Monday, December 8, 2014

He Will Baptize You With the Holy Spirit

John appeared, baptizing in the wilderness and proclaiming a baptism of repentance for the forgiveness of sins. And all the country of Judea and all Jerusalem were going out to him and were being baptized by him in the river Jordan, confessing their sins. Now John was clothed with camel's hair and wore a leather belt around his waist and ate locusts and wild honey. And he preached, saying, “After me comes he who is mightier than I, the strap of whose sandals I am not worthy to stoop down and untie. I have baptized you with water, but he will baptize you with the Holy Spirit.” (Mark 1:4-8 (ESV)

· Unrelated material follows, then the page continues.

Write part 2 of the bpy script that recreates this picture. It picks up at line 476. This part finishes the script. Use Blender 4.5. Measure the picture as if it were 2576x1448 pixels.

“After me comes he who is mightier than I, the strap of whose sandal I am not worthy to stoop down and untie. I have baptized you with water, but he will baptize you with the Holy Spirt.”
All of Israel is waiting for the man of whom John speaks, Jesus, the Christ, the messiah. All of Scriptures speak of him. All of Israel’s history has been one of waiting for him. The one who would come and baptize with the Holy Spirit as Ezekiel prophesied when he said: “I will sprinkle clean water on you, and you shall be clean from all your uncleannesses, and from all your idols I will cleanse you. 26 And I will give you a new heart, and a new spirit I will put within you. And I will remove the heart of stone from your flesh and give you a heart of flesh.” (Ezekiel 36:25-27 (ESV) Then John appears in the wilderness, baptizing, sprinkling water on people as they confess their sins, preaching the word of God with a fury of conviction. He lived a life so harsh it seemed inhuman. It was the kind of life people are prone to expect from a holy man, one of fasting and seriousness, it was what they expected of the messiah, a man who as Jesus said came not eating and not drinking. He lived a life so sever some thought he had a demon. But he wasn’t the messiah, nor was he like the messiah. The messiah, Jesus, came eating and drinking, and the same people who said John had a demon called Jesus a glutton and a drunkard, a condemnation for which Deuteronomy demanded a rebellious son be brought out the gates and stoned by the elders of the village. Truly these people were as children calling in the streets, we played the flute for you and you did not dance, we sang a dirge and you did not weep. (Luke 7:32) But to John, the voice in the wilderness the people came, they heard him preach, they confessed their sins and submitted to baptism as the waters of the Jordan pouring from his hand, and spilling through his fingers.
John’s baptism, was it from heaven or from man? Jesus asks this question of his accusers in the last days of his life, the ones seeking to kill him outside the city gates, the ones who condemned him as a glutton and a drunkard. They refused to answer, afraid the people who held this John to be the prophet he was would drag them out of the city to be stoned themselves. He was a prophet, and his baptism, as the word of God for repentance, came from heaven. Even God himself in Jesus Christ would submit to it, so as to identify with sinners and fulfill all righteousness, to prepare himself for the baptism of his death and resurrection of which he likens to fire in Luke 12. But John himself says curious things about his own baptism. Things that are often ignored today. It may have been from heaven, but it had its limitations. These things are even here in our text. It is not the same baptism as that which Jesus would institute in his resurrection. John himself says that his baptism is of water. It didn’t have the Holy Spirit, or at least not in the same way as Jesus Baptism. In the 19th chapter of Acts, we learn that when Paul comes to Ephesus he meets disciples who had been baptized by John, and did not know there was a Holy Spirit. So Paul baptizes them in the name of Jesus and they receive the Holy Spirit. There seems then to have been a difference between the baptizing John did in the wilderness, and the baptism he proclaimed, the baptism of repentance for the forgiveness of sins, the baptism with the Holy Spirit, the baptism of Jesus.
See, John could prepare the way with the law, he could show us our sin, he could demand repentance and confession of sin, but it could not save. For salvation something more was needed, here was needed the baptism of Christ, the baptism of fire that Jesus had to undergo, his death and resurrection. This is the baptism into which he baptizes you. It was this baptism he had to do in order to accomplish your salvation, this baptism he had to complete before he could return to His Father, to sit at his right hand from whence he sends The Holy Spirit to you with the forgiveness of sins. Because when the messiah comes he doesn’t come with more law, which even John the greatest of those born of women could not accomplish with a severe diet, a life time of fasting. No, when the messiah comes he comes with grace and mercy, love and the Holy Spirit, and he is the one who comes to you in baptism, word and Holy Communion. He comes to you today, who knows your sin, your unworthiness to untie his sandal, and washes your feet here, who have been washed in his baptism, bestowing upon you grace and mercy, the forgiveness of sins in the sanctifying power of his blood.

Now the peace of God that surpasses all understanding keep your hearts and minds in Christ Jesus our Lord. Amen.